> [AVAILABLE DATA]
====

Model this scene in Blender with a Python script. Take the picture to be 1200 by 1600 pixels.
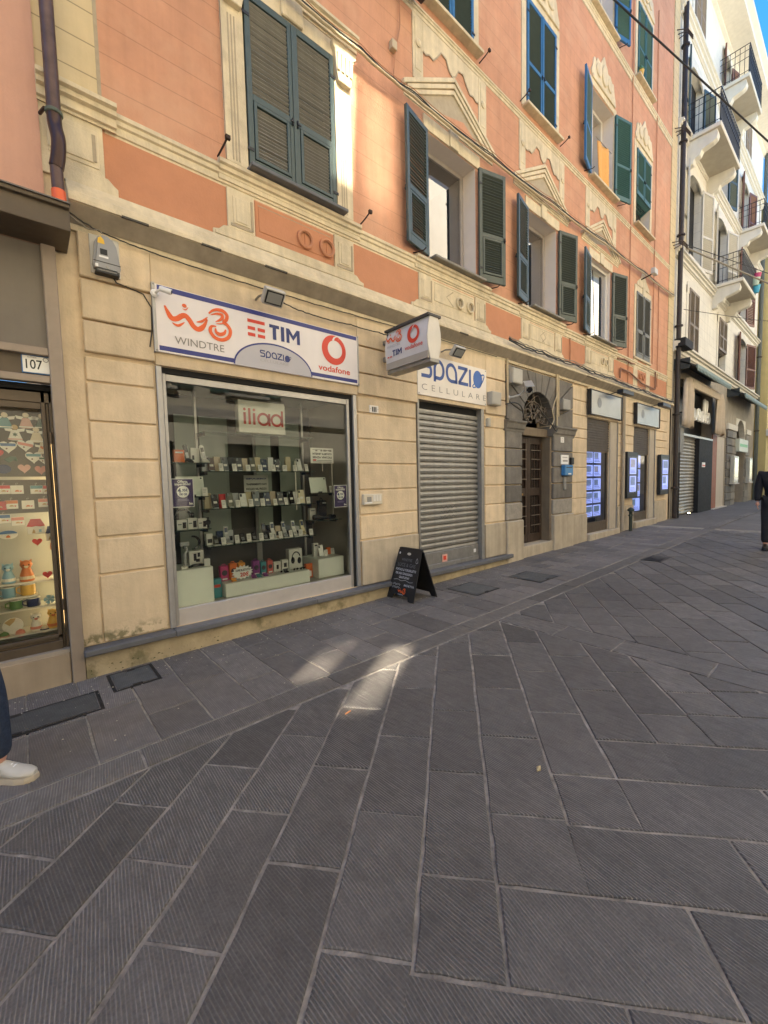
import bpy, bmesh, math, random
from mathutils import Vector, Matrix
R = math.radians
random.seed(7)
scn = bpy.context.scene
col = scn.collection
for _o in list(bpy.data.objects):
    bpy.data.objects.remove(_o)

# ------------------------------------------------------------------ camera
def _n(v): return Vector(v).normalized()
FPX = 655.0
cx = _n((758, -62, FPX)); up_ = -_n((220, (758*220+FPX*FPX)/62, FPX)); cy = up_.cross(cx)
right = Vector((cx[0], cy[0], up_[0])); down = Vector((cx[1], cy[1], up_[1])); fwd = Vector((cx[2], cy[2], up_[2]))
cam = bpy.data.objects.new('camera', bpy.data.cameras.new('camera'))
col.objects.link(cam)
cam.matrix_world = Matrix(((right.x, -down.x, -fwd.x, 0), (right.y, -down.y, -fwd.y, -4.2964), (right.z, -down.z, -fwd.z, 1.6), (0, 0, 0, 1)))
cam.data.sensor_fit = 'HORIZONTAL'; cam.data.sensor_width = 36; cam.data.lens = FPX/1200*36
cam.data.clip_start = .05; cam.data.clip_end = 2000
scn.camera = cam

# ------------------------------------------------------------------ light
SUN_EL, SUN_AZ = 60, 112          # the sun stands behind the orange building; azimuth measured from +X towards +Y
world = bpy.data.worlds.new('World'); scn.world = world; world.use_nodes = True
wn = world.node_tree.nodes; wl = world.node_tree.links
sky = wn.new('ShaderNodeTexSky'); sky.sky_type = 'NISHITA'; sky.sun_disc = False
sky.sun_elevation = R(SUN_EL); sky.sun_rotation = R(90-SUN_AZ); sky.air_density = 1.0; sky.dust_density = .0; sky.ozone_density = 4.0
hs = wn.new('ShaderNodeHueSaturation'); hs.inputs['Saturation'].default_value = 1.3; wl.new(sky.outputs[0], hs.inputs['Color']); wl.new(hs.outputs[0], wn['Background'].inputs[0]); wn['Background'].inputs[1].default_value = .085
sd = bpy.data.lights.new('sun', 'SUN'); sd.energy = 5.0; sd.angle = R(.5); sd.color = (1, .93, .82)
sun = bpy.data.objects.new('sun', sd); col.objects.link(sun)
sdir = Vector((math.cos(R(SUN_EL))*math.cos(R(SUN_AZ)), math.cos(R(SUN_EL))*math.sin(R(SUN_AZ)), math.sin(R(SUN_EL))))
sun.rotation_euler = sdir.to_track_quat('Z', 'Y').to_euler(); sun.location = (0, 10, 30)
vs = scn.view_settings; vs.view_transform = 'Standard'; vs.look = 'None'; vs.gamma = 1; vs.use_curve_mapping = False
vs.exposure = 2.38
scn.cycles.use_denoising = True; scn.cycles.max_bounces = 10; scn.cycles.diffuse_bounces = 5; scn.cycles.glossy_bounces = 4; scn.cycles.transparent_max_bounces = 12
scn.cycles.sample_clamp_indirect = 25
scn.cycles.use_guiding = True; scn.cycles.use_volume_guiding = False; scn.cycles.guiding_training_samples = 128; scn.cycles.blur_glossy = .13

# ------------------------------------------------------------------ helpers
def SL(x): return .0136*min(x, 16.)            # the street climbs to the right

class G:
    def __init__(s): s.v = []; s.f = []
    def add(s, vs_, fs):
        o = len(s.v); s.v += [tuple(v) for v in vs_]; s.f += [[i+o for i in f] for f in fs]; return s
    def box(s, x0, x1, y0, y1, z0, z1, m=None):
        vs_ = [(x, y, z) for z in (z0, z1) for y in (y0, y1) for x in (x0, x1)]
        if m is not None: vs_ = [m @ Vector(v) for v in vs_]
        return s.add(vs_, [(0, 2, 3, 1), (4, 5, 7, 6), (0, 1, 5, 4), (2, 6, 7, 3), (0, 4, 6, 2), (1, 3, 7, 5)])
    def quad(s, a, b, c, d): return s.add([a, b, c, d], [(0, 1, 2, 3)])
    def prism(s, pts, y0, y1, m=None):           # outline in x,z drawn anticlockwise seen from -Y, front at y0
        n = len(pts)
        vs_ = [(x, y0, z) for x, z in pts]+[(x, y1, z) for x, z in pts]
        if m is not None: vs_ = [m @ Vector(v) for v in vs_]
        return s.add(vs_, [list(range(n)), list(range(2*n-1, n-1, -1))]+[(i, i+n, (i+1) % n+n, (i+1) % n) for i in range(n)])
    def extr(s, prof, x0, x1):                    # profile in (y,z) run along X
        n = len(prof); vs_ = [(x0, y, z) for y, z in prof]+[(x1, y, z) for y, z in prof]
        return s.add(vs_, [(i, (i+1) % n, (i+1) % n+n, i+n) for i in range(n)]+[list(range(n-1, -1, -1)), list(range(n, 2*n))])
    def tube(s, pts, r, n=7, cap=True):
        pts = [Vector(p) for p in pts]; k = len(pts); rr = r if isinstance(r, (list, tuple)) else [r]*k
        ref = None; vs_ = []
        for i, p in enumerate(pts):
            t = (pts[min(i+1, k-1)]-pts[max(i-1, 0)]).normalized()
            if ref is None:
                ref = Vector((0, 0, 1)) if abs(t.z) < .9 else Vector((1, 0, 0))
            u = (ref-t*ref.dot(t)).normalized(); w = t.cross(u); ref = u
            for j in range(n):
                a = 2*math.pi*j/n; vs_.append(p+(u*math.cos(a)+w*math.sin(a))*rr[i])
        fs = [(i*n+j, i*n+(j+1) % n, (i+1)*n+(j+1) % n, (i+1)*n+j) for i in range(k-1) for j in range(n)]
        if cap: fs += [list(range(n-1, -1, -1)), list(range((k-1)*n, k*n))]
        return s.add(vs_, fs)
    def lathe(s, prof, n=16, c=(0, 0, 0), m=None):     # (r,z) profile about Z
        vs_ = []
        for r, z in prof:
            for j in range(n):
                a = 2*math.pi*j/n; vs_.append(Vector((c[0]+r*math.cos(a), c[1]+r*math.sin(a), c[2]+z)))
        if m is not None: vs_ = [m @ v for v in vs_]
        k = len(prof)
        return s.add(vs_, [(i*n+j, i*n+(j+1) % n, (i+1)*n+(j+1) % n, (i+1)*n+j) for i in range(k-1) for j in range(n)]+[list(range(n-1, -1, -1)), list(range((k-1)*n, k*n))])
    def ribbon(s, pts, w, o, u, v, closed=False):      # flat stroke in the plane o + a*u + b*v
        o, u, v = Vector(o), Vector(u), Vector(v); k = len(pts); ww = w if isinstance(w, (list, tuple)) else [w]*k
        L = []
        for i in range(k):
            a = pts[(i-1) % k] if closed else pts[max(i-1, 0)]; b = pts[(i+1) % k] if closed else pts[min(i+1, k-1)]
            d = Vector((b[0]-a[0], b[1]-a[1])); d = d.normalized() if d.length > 1e-9 else Vector((1, 0))
            nx, ny = -d.y*ww[i]/2, d.x*ww[i]/2
            for q in (1, -1): L.append(o+u*(pts[i][0]+q*nx)+v*(pts[i][1]+q*ny))
        m = k if closed else k-1
        return s.add(L, [(2*i+1, 2*((i+1) % k)+1, 2*((i+1) % k), 2*i) for i in range(m)])
    def disc(s, c, rx, ry, o, u, v, n=24, a0=0, a1=2*math.pi):
        o, u, v = Vector(o), Vector(u), Vector(v); full = abs(a1-a0-2*math.pi) < 1e-6
        k = n if full else n+1
        return s.add([o+u*(c[0]+rx*math.cos(a0+(a1-a0)*i/n))+v*(c[1]+ry*math.sin(a0+(a1-a0)*i/n)) for i in range(k)], [list(range(k))])
    def mesh(s, name):
        me = bpy.data.meshes.new(name); me.from_pydata(s.v, [], s.f); me.update(); return me
    def build(s, name, mat, parent=None, bev=0, seg=1, smooth=False, local=False, loc=None, rot=None):
        me = s.mesh(name)
        if bev:
            bm = bmesh.new(); bm.from_mesh(me); bmesh.ops.remove_doubles(bm, verts=bm.verts, dist=1e-5)
            es = [e for e in bm.edges if len(e.link_faces) == 2 and e.calc_face_angle(0) > .5]
            bmesh.ops.bevel(bm, geom=es, offset=bev, segments=seg, affect='EDGES', clamp_overlap=True); bm.to_mesh(me); bm.free()
        if smooth:
            for p in me.polygons: p.use_smooth = True
            if hasattr(me, 'set_sharp_from_angle'): me.set_sharp_from_angle(angle=R(38))
        return link(me, name, mat, parent, local, loc, rot)

def link(me, name, mat, parent=None, local=False, loc=None, rot=None):
    if mat is not None and not me.materials: me.materials.append(mat)
    o = bpy.data.objects.new(name, me); col.objects.link(o)
    if parent is not None:
        o.parent = parent
        if not local and parent.type == 'EMPTY': o.matrix_parent_inverse = Matrix.Translation(-parent.location)
    if loc is not None: o.location = loc
    if rot is not None: o.rotation_euler = rot
    return o

def thing(name, label, cat, loc=(0, 0, 0), group=None, rz=0):
    o = bpy.data.objects.new(name, None); o.empty_display_size = .1; col.objects.link(o); o.location = loc; o.rotation_euler = (0, 0, rz)
    return tag(o, label, cat, group)
def tag(o, label=None, cat=None, group=None, kind=None):
    if label: o['label'] = label
    if cat: o['category'] = cat
    if group: o['group'] = group
    if kind: o['kind'] = kind
    return o
def struct(o): o['kind'] = 'structure'; return o

UX, UZ, UY = Vector((1, 0, 0)), Vector((0, 0, 1)), Vector((0, -1, 0))
def text(s, size, mat, parent, o, u=UX, v=UZ, name='lettering', width=None, off=0., align='LEFT', ext=.0, space=1., shear=0., local=False):
    c = bpy.data.curves.new('t', 'FONT'); c.body = s; c.size = size; c.offset = off; c.align_x = align; c.extrude = ext; c.space_character = space; c.shear = shear; c.resolution_u = 3
    t = bpy.data.objects.new('t', c); col.objects.link(t)
    dg = bpy.context.evaluated_depsgraph_get(); me = bpy.data.meshes.new_from_object(t.evaluated_get(dg))
    bpy.data.objects.remove(t); bpy.data.curves.remove(c); me.name = name; me.materials.clear()
    u, v = Vector(u), Vector(v); nrm = u.cross(v); o = Vector(o)
    xs = [p.co.x for p in me.vertices] or [0, 1]
    k = 1. if width is None else width/max(1e-6, max(xs)-min(xs))
    x0 = min(xs) if width is not None and align == 'LEFT' else 0
    for p in me.vertices: p.co = o+u*((p.co.x-x0)*k)+v*p.co.y+nrm*p.co.z
    return link(me, name, mat, parent, local)

def smooth_line(P, n=6, closed=False):
    out = []; k = len(P)
    g = (lambda i: P[i % k]) if closed else (lambda i: P[max(0, min(k-1, i))])
    for i in range(k if closed else k-1):
        a, b, c, d = g(i-1), g(i), g(i+1), g(i+2)
        for j in range(n):
            t = j/n
            out.append(tuple(.5*((2*b[q])+(-a[q]+c[q])*t+(2*a[q]-5*b[q]+4*c[q]-d[q])*t*t+(-a[q]+3*b[q]-3*c[q]+d[q])*t**3) for q in range(len(b))))
    if not closed: out.append(tuple(P[-1]))
    return out

def copy_tree(o, parent=None):
    c = o.copy(); col.objects.link(c)
    if parent is not None: c.parent = parent
    for ch in o.children: copy_tree(ch, c)
    return c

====

> [REQUIRED TASK]
Leave the pictures out and please restate exactly the lines running from the start of the material through the one with "scn.camera = cam".

> [CORRECT OUTPUT]
Model this scene in Blender with a Python script. Take the picture to be 1200 by 1600 pixels.
import bpy, bmesh, math, random
from mathutils import Vector, Matrix
R = math.radians
random.seed(7)
scn = bpy.context.scene
col = scn.collection
for _o in list(bpy.data.objects):
    bpy.data.objects.remove(_o)

# ------------------------------------------------------------------ camera
def _n(v): return Vector(v).normalized()
FPX = 655.0
cx = _n((758, -62, FPX)); up_ = -_n((220, (758*220+FPX*FPX)/62, FPX)); cy = up_.cross(cx)
right = Vector((cx[0], cy[0], up_[0])); down = Vector((cx[1], cy[1], up_[1])); fwd = Vector((cx[2], cy[2], up_[2]))
cam = bpy.data.objects.new('camera', bpy.data.cameras.new('camera'))
col.objects.link(cam)
cam.matrix_world = Matrix(((right.x, -down.x, -fwd.x, 0), (right.y, -down.y, -fwd.y, -4.2964), (right.z, -down.z, -fwd.z, 1.6), (0, 0, 0, 1)))
cam.data.sensor_fit = 'HORIZONTAL'; cam.data.sensor_width = 36; cam.data.lens = FPX/1200*36
cam.data.clip_start = .05; cam.data.clip_end = 2000
scn.camera = cam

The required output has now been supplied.